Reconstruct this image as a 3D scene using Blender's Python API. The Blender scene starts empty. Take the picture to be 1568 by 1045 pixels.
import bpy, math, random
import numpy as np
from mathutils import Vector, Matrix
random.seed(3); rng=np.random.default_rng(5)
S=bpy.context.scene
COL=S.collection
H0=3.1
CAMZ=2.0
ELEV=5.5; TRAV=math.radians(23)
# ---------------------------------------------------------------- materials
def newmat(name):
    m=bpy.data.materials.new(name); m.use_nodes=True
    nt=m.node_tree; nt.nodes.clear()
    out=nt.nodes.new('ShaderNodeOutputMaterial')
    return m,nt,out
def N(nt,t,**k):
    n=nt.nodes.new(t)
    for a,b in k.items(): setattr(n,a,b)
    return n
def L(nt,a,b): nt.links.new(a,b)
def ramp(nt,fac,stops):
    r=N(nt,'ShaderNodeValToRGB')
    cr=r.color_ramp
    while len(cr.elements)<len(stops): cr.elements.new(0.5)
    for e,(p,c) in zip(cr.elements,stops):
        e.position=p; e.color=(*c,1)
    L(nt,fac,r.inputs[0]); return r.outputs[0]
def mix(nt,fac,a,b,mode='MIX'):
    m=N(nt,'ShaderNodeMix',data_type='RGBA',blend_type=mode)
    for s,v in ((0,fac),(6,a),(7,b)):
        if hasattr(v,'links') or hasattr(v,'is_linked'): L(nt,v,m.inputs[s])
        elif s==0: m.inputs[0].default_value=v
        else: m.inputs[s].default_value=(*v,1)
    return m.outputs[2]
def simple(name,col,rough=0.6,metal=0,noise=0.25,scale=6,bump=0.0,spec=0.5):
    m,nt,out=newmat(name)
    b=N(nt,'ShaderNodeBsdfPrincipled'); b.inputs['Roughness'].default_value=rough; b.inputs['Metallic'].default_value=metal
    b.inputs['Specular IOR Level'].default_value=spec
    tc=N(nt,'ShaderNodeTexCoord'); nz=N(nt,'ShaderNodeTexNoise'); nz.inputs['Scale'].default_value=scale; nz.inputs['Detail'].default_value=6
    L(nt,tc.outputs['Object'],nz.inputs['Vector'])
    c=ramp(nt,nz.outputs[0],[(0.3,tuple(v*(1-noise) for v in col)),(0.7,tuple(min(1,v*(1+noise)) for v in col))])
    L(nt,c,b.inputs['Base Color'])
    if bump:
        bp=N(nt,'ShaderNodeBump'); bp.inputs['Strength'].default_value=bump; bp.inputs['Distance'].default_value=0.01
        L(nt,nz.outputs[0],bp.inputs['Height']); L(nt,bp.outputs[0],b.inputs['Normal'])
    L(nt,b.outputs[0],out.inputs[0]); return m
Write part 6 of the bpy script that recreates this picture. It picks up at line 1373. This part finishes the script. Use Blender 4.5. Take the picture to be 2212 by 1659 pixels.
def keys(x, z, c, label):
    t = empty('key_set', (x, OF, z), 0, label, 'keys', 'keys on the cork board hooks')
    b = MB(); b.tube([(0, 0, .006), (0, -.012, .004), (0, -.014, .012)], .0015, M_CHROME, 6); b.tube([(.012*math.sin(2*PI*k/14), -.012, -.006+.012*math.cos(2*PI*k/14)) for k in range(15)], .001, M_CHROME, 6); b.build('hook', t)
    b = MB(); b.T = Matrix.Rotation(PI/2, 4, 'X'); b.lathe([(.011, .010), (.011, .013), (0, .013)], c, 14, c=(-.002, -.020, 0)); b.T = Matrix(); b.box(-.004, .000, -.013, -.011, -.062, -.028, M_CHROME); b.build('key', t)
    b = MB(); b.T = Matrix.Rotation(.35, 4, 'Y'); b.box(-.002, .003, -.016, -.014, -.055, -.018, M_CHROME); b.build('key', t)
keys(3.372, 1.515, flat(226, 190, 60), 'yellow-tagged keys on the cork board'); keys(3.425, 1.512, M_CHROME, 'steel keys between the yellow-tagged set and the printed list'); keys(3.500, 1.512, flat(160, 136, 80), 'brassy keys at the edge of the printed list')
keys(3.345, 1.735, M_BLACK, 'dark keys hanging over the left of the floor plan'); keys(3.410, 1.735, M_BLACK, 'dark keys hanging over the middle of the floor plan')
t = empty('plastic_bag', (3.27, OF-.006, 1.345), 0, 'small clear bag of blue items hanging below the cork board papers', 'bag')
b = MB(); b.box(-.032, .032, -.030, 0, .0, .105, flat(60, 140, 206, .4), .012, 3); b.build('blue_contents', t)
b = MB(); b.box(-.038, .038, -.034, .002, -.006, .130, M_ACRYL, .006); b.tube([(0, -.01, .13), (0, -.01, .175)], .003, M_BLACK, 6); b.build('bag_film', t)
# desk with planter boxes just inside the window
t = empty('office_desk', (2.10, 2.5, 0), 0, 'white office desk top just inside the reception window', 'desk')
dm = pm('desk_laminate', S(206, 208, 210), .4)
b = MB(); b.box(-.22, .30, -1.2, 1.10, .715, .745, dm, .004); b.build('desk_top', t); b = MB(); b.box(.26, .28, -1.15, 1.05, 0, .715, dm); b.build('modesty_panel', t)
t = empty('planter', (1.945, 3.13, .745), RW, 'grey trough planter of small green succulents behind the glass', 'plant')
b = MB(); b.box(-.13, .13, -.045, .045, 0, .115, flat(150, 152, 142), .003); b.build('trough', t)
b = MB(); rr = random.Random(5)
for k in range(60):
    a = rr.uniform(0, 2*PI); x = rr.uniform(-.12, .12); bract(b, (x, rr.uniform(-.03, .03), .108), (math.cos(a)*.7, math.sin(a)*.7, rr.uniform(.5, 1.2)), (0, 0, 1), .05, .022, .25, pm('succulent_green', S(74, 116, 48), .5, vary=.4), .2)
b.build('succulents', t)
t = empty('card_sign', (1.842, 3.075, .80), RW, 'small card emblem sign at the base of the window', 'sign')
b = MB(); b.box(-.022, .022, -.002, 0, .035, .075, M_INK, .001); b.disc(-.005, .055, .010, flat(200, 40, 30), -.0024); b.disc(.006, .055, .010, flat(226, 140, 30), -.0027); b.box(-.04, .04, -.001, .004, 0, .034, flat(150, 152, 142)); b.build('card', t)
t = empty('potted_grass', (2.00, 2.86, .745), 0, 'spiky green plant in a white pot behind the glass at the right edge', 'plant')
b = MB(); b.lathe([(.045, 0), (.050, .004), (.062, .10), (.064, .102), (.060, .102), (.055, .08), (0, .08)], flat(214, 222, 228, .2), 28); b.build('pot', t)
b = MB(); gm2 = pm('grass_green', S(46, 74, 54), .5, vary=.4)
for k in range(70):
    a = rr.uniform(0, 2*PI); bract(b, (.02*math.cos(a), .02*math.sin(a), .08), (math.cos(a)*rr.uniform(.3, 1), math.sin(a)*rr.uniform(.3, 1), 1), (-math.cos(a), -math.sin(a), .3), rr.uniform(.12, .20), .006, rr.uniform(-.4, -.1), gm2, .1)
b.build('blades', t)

* * * * * * * * *

STATED GOAL ▸ Every record above must be duplicated exactly.

PROBLEM SOLUTION ▸
Reconstruct this image as a 3D scene using Blender's Python API. The Blender scene starts empty. Take the picture to be 1568 by 1045 pixels.
import bpy, math, random
import numpy as np
from mathutils import Vector, Matrix
random.seed(3); rng=np.random.default_rng(5)
S=bpy.context.scene
COL=S.collection
H0=3.1
CAMZ=2.0
ELEV=5.5; TRAV=math.radians(23)
# ---------------------------------------------------------------- materials
def newmat(name):
    m=bpy.data.materials.new(name); m.use_nodes=True
    nt=m.node_tree; nt.nodes.clear()
    out=nt.nodes.new('ShaderNodeOutputMaterial')
    return m,nt,out
def N(nt,t,**k):
    n=nt.nodes.new(t)
    for a,b in k.items(): setattr(n,a,b)
    return n
def L(nt,a,b): nt.links.new(a,b)
def ramp(nt,fac,stops):
    r=N(nt,'ShaderNodeValToRGB')
    cr=r.color_ramp
    while len(cr.elements)<len(stops): cr.elements.new(0.5)
    for e,(p,c) in zip(cr.elements,stops):
        e.position=p; e.color=(*c,1)
    L(nt,fac,r.inputs[0]); return r.outputs[0]
def mix(nt,fac,a,b,mode='MIX'):
    m=N(nt,'ShaderNodeMix',data_type='RGBA',blend_type=mode)
    for s,v in ((0,fac),(6,a),(7,b)):
        if hasattr(v,'links') or hasattr(v,'is_linked'): L(nt,v,m.inputs[s])
        elif s==0: m.inputs[0].default_value=v
        else: m.inputs[s].default_value=(*v,1)
    return m.outputs[2]
def simple(name,col,rough=0.6,metal=0,noise=0.25,scale=6,bump=0.0,spec=0.5):
    m,nt,out=newmat(name)
    b=N(nt,'ShaderNodeBsdfPrincipled'); b.inputs['Roughness'].default_value=rough; b.inputs['Metallic'].default_value=metal
    b.inputs['Specular IOR Level'].default_value=spec
    tc=N(nt,'ShaderNodeTexCoord'); nz=N(nt,'ShaderNodeTexNoise'); nz.inputs['Scale'].default_value=scale; nz.inputs['Detail'].default_value=6
    L(nt,tc.outputs['Object'],nz.inputs['Vector'])
    c=ramp(nt,nz.outputs[0],[(0.3,tuple(v*(1-noise) for v in col)),(0.7,tuple(min(1,v*(1+noise)) for v in col))])
    L(nt,c,b.inputs['Base Color'])
    if bump:
        bp=N(nt,'ShaderNodeBump'); bp.inputs['Strength'].default_value=bump; bp.inputs['Distance'].default_value=0.01
        L(nt,nz.outputs[0],bp.inputs['Height']); L(nt,bp.outputs[0],b.inputs['Normal'])
    L(nt,b.outputs[0],out.inputs[0]); return m
Write part 6 of the bpy script that recreates this picture. It picks up at line 1373. This part finishes the script. Use Blender 4.5. Take the picture to be 2212 by 1659 pixels.
def keys(x, z, c, label):
    t = empty('key_set', (x, OF, z), 0, label, 'keys', 'keys on the cork board hooks')
    b = MB(); b.tube([(0, 0, .006), (0, -.012, .004), (0, -.014, .012)], .0015, M_CHROME, 6); b.tube([(.012*math.sin(2*PI*k/14), -.012, -.006+.012*math.cos(2*PI*k/14)) for k in range(15)], .001, M_CHROME, 6); b.build('hook', t)
    b = MB(); b.T = Matrix.Rotation(PI/2, 4, 'X'); b.lathe([(.011, .010), (.011, .013), (0, .013)], c, 14, c=(-.002, -.020, 0)); b.T = Matrix(); b.box(-.004, .000, -.013, -.011, -.062, -.028, M_CHROME); b.build('key', t)
    b = MB(); b.T = Matrix.Rotation(.35, 4, 'Y'); b.box(-.002, .003, -.016, -.014, -.055, -.018, M_CHROME); b.build('key', t)
keys(3.372, 1.515, flat(226, 190, 60), 'yellow-tagged keys on the cork board'); keys(3.425, 1.512, M_CHROME, 'steel keys between the yellow-tagged set and the printed list'); keys(3.500, 1.512, flat(160, 136, 80), 'brassy keys at the edge of the printed list')
keys(3.345, 1.735, M_BLACK, 'dark keys hanging over the left of the floor plan'); keys(3.410, 1.735, M_BLACK, 'dark keys hanging over the middle of the floor plan')
t = empty('plastic_bag', (3.27, OF-.006, 1.345), 0, 'small clear bag of blue items hanging below the cork board papers', 'bag')
b = MB(); b.box(-.032, .032, -.030, 0, .0, .105, flat(60, 140, 206, .4), .012, 3); b.build('blue_contents', t)
b = MB(); b.box(-.038, .038, -.034, .002, -.006, .130, M_ACRYL, .006); b.tube([(0, -.01, .13), (0, -.01, .175)], .003, M_BLACK, 6); b.build('bag_film', t)
# desk with planter boxes just inside the window
t = empty('office_desk', (2.10, 2.5, 0), 0, 'white office desk top just inside the reception window', 'desk')
dm = pm('desk_laminate', S(206, 208, 210), .4)
b = MB(); b.box(-.22, .30, -1.2, 1.10, .715, .745, dm, .004); b.build('desk_top', t); b = MB(); b.box(.26, .28, -1.15, 1.05, 0, .715, dm); b.build('modesty_panel', t)
t = empty('planter', (1.945, 3.13, .745), RW, 'grey trough planter of small green succulents behind the glass', 'plant')
b = MB(); b.box(-.13, .13, -.045, .045, 0, .115, flat(150, 152, 142), .003); b.build('trough', t)
b = MB(); rr = random.Random(5)
for k in range(60):
    a = rr.uniform(0, 2*PI); x = rr.uniform(-.12, .12); bract(b, (x, rr.uniform(-.03, .03), .108), (math.cos(a)*.7, math.sin(a)*.7, rr.uniform(.5, 1.2)), (0, 0, 1), .05, .022, .25, pm('succulent_green', S(74, 116, 48), .5, vary=.4), .2)
b.build('succulents', t)
t = empty('card_sign', (1.842, 3.075, .80), RW, 'small card emblem sign at the base of the window', 'sign')
b = MB(); b.box(-.022, .022, -.002, 0, .035, .075, M_INK, .001); b.disc(-.005, .055, .010, flat(200, 40, 30), -.0024); b.disc(.006, .055, .010, flat(226, 140, 30), -.0027); b.box(-.04, .04, -.001, .004, 0, .034, flat(150, 152, 142)); b.build('card', t)
t = empty('potted_grass', (2.00, 2.86, .745), 0, 'spiky green plant in a white pot behind the glass at the right edge', 'plant')
b = MB(); b.lathe([(.045, 0), (.050, .004), (.062, .10), (.064, .102), (.060, .102), (.055, .08), (0, .08)], flat(214, 222, 228, .2), 28); b.build('pot', t)
b = MB(); gm2 = pm('grass_green', S(46, 74, 54), .5, vary=.4)
for k in range(70):
    a = rr.uniform(0, 2*PI); bract(b, (.02*math.cos(a), .02*math.sin(a), .08), (math.cos(a)*rr.uniform(.3, 1), math.sin(a)*rr.uniform(.3, 1), 1), (-math.cos(a), -math.sin(a), .3), rr.uniform(.12, .20), .006, rr.uniform(-.4, -.1), gm2, .1)
b.build('blades', t)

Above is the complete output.